World Bank Warns Nigeria’s $1 Trillion Economy at Risk Without Early Childhood Investment

Taiwo Ajayi
3 Min Read

The World Bank has cautioned that Nigeria’s goal of becoming a $1 trillion economy by 2050 could falter if urgent investments in early childhood development are not made.

Experts speaking at a policy dialogue in Abuja highlighted that gaps in nutrition, healthcare, early learning, and protection during the first five years of life are already shaping the productivity of millions of Nigerian children.

Ritgak Tilley-Gyado, Lead of the World Bank’s Early Years Programme, stressed that “investing in children under five is not social spending—it is an economic strategy.” She noted that disparities in learning, health, and life skills often begin in infancy and, if unaddressed, become increasingly difficult and costly to reverse.

Tilley-Gyado explained that two children born with equal potential can experience radically different developmental paths based on early nutrition, safety, and caregiving. By the time they start school, these differences are often entrenched, affecting future workforce readiness, innovation capacity, and economic output.

Experts also raised concerns about fragmented government policies. “Children do not grow in administrative silos,” Tilley-Gyado noted, emphasizing that health, nutrition, sanitation, safety, and early learning are interconnected and require coordinated interventions across ministries.

Ikemesit Effiong of SBM Intelligence added that Nigeria is already losing critical productivity before children even enter the formal education system. Citing the 2024 Demographic and Health Survey, he reported that neonatal mortality remains high at 41 deaths per 1,000 live births and about 40% of children under five are stunted due to chronic undernutrition.

Paediatric neuroscientist Tosin Olorunmoteni stressed that brain development is most rapid in the first 2,000 days of life, warning that nearly half of Nigerian children live in poverty.

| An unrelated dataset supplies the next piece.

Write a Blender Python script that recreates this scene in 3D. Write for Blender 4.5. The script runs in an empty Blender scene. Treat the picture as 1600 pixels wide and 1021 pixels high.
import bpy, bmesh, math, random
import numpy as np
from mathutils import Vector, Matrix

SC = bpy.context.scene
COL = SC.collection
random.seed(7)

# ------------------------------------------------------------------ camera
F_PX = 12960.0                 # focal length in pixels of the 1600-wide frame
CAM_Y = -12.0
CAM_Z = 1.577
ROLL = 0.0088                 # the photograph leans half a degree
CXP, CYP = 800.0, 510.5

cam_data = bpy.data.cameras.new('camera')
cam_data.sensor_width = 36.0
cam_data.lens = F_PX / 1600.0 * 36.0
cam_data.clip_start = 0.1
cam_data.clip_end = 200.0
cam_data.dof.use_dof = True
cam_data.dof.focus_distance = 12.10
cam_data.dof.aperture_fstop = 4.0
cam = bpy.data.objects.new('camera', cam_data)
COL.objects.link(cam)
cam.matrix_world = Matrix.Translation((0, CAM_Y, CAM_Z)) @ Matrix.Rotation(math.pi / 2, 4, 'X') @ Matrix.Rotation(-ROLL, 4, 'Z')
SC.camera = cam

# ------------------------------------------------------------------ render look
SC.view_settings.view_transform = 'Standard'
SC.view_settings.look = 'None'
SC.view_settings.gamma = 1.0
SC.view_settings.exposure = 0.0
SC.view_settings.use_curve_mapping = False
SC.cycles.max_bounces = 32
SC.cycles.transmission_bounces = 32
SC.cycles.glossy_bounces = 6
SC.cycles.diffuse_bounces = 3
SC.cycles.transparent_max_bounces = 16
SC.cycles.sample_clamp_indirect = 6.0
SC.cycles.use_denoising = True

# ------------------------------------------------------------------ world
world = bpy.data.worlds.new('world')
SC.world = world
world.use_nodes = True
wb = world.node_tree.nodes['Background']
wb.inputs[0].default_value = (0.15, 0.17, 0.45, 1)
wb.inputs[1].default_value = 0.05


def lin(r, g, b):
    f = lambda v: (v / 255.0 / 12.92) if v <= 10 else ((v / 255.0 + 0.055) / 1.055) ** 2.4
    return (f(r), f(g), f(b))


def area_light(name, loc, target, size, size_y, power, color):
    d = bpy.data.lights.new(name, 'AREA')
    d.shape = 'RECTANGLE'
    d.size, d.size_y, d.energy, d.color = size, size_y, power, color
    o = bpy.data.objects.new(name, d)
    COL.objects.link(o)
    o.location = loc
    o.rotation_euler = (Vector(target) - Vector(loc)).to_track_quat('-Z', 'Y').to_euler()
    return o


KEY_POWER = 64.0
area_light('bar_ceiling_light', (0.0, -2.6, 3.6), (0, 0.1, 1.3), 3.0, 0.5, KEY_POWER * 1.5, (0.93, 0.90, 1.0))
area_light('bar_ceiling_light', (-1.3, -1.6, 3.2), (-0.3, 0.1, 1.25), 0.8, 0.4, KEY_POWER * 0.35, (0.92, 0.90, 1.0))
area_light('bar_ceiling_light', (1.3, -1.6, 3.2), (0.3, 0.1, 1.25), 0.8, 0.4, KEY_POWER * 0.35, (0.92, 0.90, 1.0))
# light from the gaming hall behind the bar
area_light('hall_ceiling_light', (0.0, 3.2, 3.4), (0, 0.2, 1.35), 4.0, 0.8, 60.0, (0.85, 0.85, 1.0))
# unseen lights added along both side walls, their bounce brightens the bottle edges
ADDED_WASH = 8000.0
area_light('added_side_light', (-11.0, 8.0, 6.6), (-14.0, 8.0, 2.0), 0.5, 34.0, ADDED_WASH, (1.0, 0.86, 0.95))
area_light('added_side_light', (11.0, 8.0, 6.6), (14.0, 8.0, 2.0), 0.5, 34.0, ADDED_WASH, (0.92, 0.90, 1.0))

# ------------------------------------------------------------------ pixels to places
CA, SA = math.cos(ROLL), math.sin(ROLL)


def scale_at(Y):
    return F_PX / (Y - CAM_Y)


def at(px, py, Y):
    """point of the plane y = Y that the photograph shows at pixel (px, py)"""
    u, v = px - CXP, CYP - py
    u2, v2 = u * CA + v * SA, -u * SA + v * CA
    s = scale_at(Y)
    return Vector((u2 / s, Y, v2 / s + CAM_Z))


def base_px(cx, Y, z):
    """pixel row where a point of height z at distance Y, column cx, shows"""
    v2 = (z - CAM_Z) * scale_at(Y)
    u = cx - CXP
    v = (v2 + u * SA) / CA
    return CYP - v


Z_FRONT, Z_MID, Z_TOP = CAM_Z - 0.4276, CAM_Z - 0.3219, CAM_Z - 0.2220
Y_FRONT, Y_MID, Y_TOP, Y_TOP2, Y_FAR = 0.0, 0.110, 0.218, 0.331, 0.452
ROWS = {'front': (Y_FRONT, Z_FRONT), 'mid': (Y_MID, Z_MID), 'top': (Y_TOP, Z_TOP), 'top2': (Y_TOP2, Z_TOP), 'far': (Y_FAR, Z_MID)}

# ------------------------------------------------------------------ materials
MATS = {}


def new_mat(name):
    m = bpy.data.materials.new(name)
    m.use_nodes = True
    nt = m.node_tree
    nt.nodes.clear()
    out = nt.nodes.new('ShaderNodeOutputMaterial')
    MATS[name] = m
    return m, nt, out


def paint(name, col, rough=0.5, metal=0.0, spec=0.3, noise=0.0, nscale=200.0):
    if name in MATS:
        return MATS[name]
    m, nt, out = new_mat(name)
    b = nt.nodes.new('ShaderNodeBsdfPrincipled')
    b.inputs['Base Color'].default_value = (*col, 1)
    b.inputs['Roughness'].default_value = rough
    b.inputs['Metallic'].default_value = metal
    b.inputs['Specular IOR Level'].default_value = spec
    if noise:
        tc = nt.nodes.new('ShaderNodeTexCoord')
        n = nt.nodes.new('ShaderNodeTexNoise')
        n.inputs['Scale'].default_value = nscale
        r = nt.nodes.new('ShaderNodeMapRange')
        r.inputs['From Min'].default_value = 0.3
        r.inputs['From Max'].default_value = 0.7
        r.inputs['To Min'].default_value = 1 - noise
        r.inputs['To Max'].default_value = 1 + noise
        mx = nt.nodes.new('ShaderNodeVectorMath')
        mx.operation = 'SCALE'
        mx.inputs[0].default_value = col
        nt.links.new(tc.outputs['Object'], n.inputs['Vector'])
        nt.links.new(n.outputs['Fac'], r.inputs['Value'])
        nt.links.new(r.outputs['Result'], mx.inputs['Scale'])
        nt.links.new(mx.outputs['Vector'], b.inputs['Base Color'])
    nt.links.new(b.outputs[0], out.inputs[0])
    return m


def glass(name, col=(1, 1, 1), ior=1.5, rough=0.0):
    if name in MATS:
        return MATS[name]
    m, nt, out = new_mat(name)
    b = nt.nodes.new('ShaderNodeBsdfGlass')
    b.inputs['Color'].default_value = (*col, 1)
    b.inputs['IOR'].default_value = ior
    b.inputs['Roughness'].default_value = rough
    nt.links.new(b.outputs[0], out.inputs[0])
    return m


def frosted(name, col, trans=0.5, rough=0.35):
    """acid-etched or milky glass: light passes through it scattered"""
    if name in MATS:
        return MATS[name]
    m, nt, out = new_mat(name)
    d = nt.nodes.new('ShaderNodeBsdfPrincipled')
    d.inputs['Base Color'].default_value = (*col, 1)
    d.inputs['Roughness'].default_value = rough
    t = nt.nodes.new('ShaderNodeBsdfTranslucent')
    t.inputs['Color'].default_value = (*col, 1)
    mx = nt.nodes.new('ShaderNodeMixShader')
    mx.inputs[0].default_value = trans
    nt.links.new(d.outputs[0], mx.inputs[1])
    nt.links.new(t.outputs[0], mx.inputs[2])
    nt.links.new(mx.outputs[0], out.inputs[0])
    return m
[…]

She called for a multisectoral national strategy to support all children, with targeted interventions for those at risk, stronger data collection, and improved service delivery.

Joe Abah, Country Director of DAI Global, described early childhood underinvestment as a potential “demographic disaster,” noting that Nigeria risks turning its youthful population into a liability rather than a demographic dividend. He advocated for a unified framework with clear budget commitments, high-level oversight, and accountability to place children at the center of policy action.

Vahyala Kwaga of BudgIT Foundation highlighted the need for transparent public finance for early childhood programs, warning that weak tracking of allocations limits advocacy and accountability.

The dialogue brought together think tanks, development partners, and academics to explore how early childhood interventions—each dollar potentially yielding $13 in future economic returns—can help Nigeria leverage its demographic advantage and achieve sustainable long-term growth.